- [Material]:
......

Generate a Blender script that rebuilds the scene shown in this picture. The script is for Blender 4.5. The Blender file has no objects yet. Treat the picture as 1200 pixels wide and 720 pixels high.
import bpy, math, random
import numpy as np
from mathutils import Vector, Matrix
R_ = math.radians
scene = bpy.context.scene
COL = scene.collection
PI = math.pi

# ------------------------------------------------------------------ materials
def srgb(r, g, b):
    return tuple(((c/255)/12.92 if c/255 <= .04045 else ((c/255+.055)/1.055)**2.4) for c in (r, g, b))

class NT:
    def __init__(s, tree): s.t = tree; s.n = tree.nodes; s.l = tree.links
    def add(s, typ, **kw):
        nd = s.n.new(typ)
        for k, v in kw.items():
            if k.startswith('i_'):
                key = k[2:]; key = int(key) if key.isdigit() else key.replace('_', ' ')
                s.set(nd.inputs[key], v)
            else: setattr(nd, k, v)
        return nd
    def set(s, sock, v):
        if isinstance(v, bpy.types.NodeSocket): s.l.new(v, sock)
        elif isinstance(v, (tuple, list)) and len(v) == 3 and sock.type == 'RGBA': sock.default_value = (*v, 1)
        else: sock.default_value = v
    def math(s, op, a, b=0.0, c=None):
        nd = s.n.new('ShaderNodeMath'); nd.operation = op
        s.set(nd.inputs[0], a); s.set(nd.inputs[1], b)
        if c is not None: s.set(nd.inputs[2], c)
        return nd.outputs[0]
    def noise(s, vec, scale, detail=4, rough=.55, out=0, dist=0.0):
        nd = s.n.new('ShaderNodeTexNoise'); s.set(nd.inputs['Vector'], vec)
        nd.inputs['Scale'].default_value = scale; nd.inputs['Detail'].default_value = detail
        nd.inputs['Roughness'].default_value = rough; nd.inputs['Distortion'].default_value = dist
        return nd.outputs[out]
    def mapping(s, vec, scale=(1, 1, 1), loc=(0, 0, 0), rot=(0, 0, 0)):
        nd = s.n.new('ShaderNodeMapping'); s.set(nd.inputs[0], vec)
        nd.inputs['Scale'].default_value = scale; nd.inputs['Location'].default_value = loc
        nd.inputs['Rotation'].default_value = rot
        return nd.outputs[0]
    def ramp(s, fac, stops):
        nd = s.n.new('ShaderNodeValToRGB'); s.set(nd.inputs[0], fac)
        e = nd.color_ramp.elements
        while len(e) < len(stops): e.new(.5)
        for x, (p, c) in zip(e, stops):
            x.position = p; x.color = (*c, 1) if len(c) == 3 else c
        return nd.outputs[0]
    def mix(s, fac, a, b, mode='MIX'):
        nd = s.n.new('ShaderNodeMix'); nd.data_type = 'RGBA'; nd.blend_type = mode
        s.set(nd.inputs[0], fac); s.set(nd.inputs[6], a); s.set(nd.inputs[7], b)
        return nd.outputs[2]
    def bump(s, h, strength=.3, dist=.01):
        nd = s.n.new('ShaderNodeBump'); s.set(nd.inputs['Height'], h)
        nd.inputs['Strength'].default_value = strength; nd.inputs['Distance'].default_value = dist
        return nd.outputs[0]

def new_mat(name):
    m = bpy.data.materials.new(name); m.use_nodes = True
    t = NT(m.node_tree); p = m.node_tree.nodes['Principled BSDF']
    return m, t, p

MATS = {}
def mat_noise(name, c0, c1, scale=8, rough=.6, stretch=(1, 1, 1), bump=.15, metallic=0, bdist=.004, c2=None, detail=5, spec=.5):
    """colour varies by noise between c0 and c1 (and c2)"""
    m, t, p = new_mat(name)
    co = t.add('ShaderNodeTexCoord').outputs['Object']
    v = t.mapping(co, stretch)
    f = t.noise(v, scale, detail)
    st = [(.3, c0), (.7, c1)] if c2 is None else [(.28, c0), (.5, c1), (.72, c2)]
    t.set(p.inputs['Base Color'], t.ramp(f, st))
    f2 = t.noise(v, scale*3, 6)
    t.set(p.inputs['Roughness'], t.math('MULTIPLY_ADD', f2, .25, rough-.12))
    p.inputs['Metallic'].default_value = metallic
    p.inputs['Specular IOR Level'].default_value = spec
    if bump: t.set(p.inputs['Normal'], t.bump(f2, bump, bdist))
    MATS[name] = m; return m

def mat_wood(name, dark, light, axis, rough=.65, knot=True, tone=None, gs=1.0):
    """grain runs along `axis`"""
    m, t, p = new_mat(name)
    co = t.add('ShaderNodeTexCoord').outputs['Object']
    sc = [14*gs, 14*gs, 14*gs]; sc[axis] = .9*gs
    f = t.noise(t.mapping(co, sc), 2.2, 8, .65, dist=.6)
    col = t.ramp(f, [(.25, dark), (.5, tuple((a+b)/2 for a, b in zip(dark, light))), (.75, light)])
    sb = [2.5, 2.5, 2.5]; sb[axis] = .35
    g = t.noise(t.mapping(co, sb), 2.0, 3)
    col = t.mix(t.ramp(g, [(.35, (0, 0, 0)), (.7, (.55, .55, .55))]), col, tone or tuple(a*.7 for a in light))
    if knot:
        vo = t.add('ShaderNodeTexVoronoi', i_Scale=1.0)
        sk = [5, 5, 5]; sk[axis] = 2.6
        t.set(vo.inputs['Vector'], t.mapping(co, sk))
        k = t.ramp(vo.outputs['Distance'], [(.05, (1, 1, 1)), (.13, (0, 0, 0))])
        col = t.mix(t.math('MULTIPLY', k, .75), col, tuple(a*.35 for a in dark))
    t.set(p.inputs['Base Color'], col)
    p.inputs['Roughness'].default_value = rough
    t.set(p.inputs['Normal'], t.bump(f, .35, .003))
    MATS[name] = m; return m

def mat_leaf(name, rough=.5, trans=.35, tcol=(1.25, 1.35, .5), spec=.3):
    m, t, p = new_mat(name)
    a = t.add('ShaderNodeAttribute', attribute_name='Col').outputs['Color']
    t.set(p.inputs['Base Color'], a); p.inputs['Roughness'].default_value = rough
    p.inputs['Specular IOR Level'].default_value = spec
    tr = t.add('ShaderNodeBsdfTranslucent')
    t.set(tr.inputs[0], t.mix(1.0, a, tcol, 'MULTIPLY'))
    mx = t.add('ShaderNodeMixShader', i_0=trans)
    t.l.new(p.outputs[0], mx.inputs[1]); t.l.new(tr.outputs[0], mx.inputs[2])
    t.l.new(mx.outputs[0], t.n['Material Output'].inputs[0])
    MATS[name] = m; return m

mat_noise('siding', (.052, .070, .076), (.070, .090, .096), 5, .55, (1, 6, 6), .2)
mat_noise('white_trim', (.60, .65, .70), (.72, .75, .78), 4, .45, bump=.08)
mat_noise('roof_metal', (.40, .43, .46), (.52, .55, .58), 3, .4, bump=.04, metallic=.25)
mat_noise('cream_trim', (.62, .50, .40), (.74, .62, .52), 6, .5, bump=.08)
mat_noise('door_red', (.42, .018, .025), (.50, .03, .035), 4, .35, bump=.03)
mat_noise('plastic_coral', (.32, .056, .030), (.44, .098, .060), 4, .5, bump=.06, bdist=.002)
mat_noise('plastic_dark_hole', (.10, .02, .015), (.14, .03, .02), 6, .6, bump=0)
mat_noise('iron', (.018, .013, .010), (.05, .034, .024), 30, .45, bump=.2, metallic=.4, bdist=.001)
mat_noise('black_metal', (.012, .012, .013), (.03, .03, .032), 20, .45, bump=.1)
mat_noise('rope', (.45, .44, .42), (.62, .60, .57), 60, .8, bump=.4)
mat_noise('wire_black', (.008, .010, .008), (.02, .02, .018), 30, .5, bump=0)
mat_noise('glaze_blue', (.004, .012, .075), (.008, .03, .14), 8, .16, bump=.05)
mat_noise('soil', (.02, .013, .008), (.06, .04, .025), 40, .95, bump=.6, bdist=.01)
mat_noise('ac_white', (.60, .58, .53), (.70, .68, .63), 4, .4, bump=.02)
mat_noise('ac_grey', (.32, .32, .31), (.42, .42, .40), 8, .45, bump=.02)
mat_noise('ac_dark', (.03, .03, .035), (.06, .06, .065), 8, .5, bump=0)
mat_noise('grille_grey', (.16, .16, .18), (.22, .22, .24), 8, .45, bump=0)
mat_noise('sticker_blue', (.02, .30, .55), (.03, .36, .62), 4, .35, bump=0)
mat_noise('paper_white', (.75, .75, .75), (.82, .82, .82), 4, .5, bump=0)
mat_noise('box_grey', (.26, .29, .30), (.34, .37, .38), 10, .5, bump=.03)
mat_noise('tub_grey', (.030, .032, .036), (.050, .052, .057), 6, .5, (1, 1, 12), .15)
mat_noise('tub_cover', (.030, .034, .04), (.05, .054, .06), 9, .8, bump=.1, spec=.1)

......

- [Your task]: Print, please, the lines from the first line of the material through the line that contains "return tuple(((c/255)/12.92 if", exactly as written and with nothing added.

- [Response to this task]:
Generate a Blender script that rebuilds the scene shown in this picture. The script is for Blender 4.5. The Blender file has no objects yet. Treat the picture as 1200 pixels wide and 720 pixels high.
import bpy, math, random
import numpy as np
from mathutils import Vector, Matrix
R_ = math.radians
scene = bpy.context.scene
COL = scene.collection
PI = math.pi

# ------------------------------------------------------------------ materials
def srgb(r, g, b):
    return tuple(((c/255)/12.92 if c/255 <= .04045 else ((c/255+.055)/1.055)**2.4) for c in (r, g, b))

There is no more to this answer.